--- START Data entries ---
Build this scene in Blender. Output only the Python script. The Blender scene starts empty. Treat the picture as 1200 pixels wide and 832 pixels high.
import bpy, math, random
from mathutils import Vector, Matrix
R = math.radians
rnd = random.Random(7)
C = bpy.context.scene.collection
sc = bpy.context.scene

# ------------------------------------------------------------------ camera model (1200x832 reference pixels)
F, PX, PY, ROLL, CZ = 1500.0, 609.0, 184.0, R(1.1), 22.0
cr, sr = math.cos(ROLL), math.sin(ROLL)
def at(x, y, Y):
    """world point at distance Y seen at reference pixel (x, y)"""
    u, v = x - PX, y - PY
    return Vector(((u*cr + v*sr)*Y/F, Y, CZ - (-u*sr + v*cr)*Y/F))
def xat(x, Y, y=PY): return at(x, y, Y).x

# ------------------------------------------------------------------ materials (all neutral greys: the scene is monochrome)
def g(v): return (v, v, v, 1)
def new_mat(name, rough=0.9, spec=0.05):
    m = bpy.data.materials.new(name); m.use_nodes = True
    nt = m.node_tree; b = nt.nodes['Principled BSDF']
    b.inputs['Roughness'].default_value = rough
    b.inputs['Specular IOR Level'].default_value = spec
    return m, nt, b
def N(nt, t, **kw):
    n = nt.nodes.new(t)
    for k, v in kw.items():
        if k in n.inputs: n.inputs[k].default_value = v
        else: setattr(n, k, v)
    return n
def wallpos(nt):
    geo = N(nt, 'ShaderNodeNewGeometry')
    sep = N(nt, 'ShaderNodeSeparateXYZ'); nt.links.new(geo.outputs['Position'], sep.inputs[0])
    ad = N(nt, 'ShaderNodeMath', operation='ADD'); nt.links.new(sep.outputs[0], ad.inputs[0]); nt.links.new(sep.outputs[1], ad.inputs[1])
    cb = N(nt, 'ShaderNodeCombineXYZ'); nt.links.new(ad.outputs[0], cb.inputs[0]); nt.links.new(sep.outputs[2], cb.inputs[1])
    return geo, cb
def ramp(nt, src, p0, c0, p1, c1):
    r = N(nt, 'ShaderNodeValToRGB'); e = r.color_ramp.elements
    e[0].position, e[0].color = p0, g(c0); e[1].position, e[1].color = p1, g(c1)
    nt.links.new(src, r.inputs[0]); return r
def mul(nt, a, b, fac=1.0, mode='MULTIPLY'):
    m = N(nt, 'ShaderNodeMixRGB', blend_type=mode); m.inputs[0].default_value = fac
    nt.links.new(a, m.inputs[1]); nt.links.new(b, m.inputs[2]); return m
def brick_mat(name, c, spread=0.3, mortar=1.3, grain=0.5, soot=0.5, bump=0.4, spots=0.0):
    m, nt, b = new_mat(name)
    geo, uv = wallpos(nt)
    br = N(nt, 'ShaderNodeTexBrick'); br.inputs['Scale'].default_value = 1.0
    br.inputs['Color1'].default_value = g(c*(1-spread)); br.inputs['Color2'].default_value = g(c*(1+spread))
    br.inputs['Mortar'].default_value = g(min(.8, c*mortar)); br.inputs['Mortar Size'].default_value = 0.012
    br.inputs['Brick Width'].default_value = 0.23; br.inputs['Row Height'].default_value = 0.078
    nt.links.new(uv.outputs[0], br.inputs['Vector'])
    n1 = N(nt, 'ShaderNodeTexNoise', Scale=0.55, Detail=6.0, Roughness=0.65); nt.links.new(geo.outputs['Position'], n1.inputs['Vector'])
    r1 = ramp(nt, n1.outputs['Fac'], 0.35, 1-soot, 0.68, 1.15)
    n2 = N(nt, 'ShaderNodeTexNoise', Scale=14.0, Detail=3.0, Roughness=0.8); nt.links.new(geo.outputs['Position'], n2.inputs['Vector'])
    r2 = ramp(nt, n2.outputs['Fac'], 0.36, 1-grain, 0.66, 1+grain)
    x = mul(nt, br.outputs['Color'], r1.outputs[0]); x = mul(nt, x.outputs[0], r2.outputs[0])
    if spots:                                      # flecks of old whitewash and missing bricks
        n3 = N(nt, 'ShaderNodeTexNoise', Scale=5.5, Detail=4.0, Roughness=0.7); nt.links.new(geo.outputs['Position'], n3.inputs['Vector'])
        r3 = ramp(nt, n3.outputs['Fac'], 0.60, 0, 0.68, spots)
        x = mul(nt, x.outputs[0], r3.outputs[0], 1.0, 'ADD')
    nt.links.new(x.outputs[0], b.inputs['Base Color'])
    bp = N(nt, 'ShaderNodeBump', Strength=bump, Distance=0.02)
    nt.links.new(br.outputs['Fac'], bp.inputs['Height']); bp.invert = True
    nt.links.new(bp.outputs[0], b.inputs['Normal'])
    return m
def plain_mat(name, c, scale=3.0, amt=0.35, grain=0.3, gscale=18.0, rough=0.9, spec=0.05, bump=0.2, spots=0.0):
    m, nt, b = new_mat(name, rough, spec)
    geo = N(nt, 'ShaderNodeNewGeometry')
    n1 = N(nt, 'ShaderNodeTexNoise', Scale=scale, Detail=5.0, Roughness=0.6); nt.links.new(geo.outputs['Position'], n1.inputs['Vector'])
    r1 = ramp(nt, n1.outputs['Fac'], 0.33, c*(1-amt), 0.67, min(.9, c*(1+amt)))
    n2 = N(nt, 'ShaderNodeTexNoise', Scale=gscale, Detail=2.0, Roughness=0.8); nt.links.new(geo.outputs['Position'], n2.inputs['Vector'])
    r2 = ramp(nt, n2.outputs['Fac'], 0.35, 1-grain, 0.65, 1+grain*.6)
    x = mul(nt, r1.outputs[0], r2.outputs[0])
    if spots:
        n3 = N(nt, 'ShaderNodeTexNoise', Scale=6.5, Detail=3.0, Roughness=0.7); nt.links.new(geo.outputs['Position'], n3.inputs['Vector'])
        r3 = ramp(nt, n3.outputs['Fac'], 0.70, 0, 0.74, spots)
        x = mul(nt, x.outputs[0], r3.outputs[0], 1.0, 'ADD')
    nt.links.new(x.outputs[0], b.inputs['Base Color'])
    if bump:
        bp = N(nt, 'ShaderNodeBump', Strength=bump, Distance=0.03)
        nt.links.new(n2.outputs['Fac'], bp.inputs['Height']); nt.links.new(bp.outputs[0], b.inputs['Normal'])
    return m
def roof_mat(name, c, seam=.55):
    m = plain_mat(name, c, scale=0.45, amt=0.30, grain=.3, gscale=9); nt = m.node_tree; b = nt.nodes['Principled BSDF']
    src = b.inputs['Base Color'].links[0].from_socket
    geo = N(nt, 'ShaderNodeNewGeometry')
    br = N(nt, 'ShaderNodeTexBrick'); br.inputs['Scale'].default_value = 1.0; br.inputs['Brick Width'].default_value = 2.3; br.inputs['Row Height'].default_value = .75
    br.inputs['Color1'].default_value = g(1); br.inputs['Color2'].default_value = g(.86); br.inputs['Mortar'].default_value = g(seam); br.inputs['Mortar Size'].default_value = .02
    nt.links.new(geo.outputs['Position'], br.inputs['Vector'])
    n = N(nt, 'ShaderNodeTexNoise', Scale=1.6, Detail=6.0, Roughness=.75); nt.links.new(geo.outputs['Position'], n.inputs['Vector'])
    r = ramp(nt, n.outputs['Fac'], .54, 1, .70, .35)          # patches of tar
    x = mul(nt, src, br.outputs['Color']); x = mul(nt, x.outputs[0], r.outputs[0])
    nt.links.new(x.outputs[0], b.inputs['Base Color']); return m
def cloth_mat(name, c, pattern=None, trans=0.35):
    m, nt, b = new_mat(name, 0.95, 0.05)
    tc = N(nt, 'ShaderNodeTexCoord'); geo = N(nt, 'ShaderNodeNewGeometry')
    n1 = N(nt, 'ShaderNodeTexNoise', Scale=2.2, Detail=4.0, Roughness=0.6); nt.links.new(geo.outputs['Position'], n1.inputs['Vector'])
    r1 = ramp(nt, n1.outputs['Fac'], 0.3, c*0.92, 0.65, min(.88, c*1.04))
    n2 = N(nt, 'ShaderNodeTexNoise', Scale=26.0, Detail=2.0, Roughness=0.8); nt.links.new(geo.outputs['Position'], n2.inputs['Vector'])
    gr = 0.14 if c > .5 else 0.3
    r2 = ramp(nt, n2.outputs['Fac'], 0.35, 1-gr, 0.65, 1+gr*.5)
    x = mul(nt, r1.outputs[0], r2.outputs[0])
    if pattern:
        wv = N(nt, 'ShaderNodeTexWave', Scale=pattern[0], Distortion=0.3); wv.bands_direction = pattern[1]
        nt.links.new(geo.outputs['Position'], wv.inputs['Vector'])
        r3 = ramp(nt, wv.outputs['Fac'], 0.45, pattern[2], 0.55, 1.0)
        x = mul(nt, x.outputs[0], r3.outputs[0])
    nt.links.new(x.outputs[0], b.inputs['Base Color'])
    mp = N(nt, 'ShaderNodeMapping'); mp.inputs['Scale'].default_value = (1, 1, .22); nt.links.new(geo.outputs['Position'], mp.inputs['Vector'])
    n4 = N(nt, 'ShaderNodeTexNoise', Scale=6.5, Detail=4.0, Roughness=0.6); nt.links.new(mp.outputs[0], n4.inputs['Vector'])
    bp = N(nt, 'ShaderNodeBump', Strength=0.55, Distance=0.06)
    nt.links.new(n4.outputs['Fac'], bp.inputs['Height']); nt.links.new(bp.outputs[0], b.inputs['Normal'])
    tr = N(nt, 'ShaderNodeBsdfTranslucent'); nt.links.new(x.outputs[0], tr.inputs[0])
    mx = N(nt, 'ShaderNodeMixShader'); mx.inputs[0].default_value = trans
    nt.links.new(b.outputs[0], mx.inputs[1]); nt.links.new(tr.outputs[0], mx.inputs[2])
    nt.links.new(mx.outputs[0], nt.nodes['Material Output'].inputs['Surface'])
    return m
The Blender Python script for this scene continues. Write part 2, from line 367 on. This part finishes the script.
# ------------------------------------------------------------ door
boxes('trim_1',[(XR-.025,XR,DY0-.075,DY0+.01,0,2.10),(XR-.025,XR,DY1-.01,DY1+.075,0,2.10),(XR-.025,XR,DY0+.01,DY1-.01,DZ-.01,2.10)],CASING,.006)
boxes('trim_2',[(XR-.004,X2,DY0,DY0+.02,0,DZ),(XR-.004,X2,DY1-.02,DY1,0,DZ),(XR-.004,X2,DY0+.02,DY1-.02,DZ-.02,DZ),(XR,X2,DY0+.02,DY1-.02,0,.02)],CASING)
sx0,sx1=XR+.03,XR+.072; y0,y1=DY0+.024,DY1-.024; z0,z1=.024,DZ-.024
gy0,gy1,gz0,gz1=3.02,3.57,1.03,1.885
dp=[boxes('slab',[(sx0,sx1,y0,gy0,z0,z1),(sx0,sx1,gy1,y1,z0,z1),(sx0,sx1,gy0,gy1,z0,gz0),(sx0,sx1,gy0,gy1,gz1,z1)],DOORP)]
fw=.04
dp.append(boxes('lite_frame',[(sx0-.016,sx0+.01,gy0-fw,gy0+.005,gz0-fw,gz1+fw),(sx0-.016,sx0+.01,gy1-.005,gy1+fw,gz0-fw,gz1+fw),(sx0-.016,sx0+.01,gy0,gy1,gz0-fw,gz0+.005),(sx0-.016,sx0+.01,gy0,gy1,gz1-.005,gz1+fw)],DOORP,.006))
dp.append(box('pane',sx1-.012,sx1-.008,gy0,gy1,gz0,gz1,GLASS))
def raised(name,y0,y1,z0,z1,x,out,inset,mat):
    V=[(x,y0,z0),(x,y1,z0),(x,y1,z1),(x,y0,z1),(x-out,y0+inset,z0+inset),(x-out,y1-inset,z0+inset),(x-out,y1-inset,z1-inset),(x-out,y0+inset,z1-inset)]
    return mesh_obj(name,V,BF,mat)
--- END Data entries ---
Please copy only the lines between the first line of the entries and the line with "def xat(x, Y, y=PY): return at(x, y, Y).x", keeping those two end lines as well, exactly as written.

Solution:
Build this scene in Blender. Output only the Python script. The Blender scene starts empty. Treat the picture as 1200 pixels wide and 832 pixels high.
import bpy, math, random
from mathutils import Vector, Matrix
R = math.radians
rnd = random.Random(7)
C = bpy.context.scene.collection
sc = bpy.context.scene

# ------------------------------------------------------------------ camera model (1200x832 reference pixels)
F, PX, PY, ROLL, CZ = 1500.0, 609.0, 184.0, R(1.1), 22.0
cr, sr = math.cos(ROLL), math.sin(ROLL)
def at(x, y, Y):
    """world point at distance Y seen at reference pixel (x, y)"""
    u, v = x - PX, y - PY
    return Vector(((u*cr + v*sr)*Y/F, Y, CZ - (-u*sr + v*cr)*Y/F))
def xat(x, Y, y=PY): return at(x, y, Y).x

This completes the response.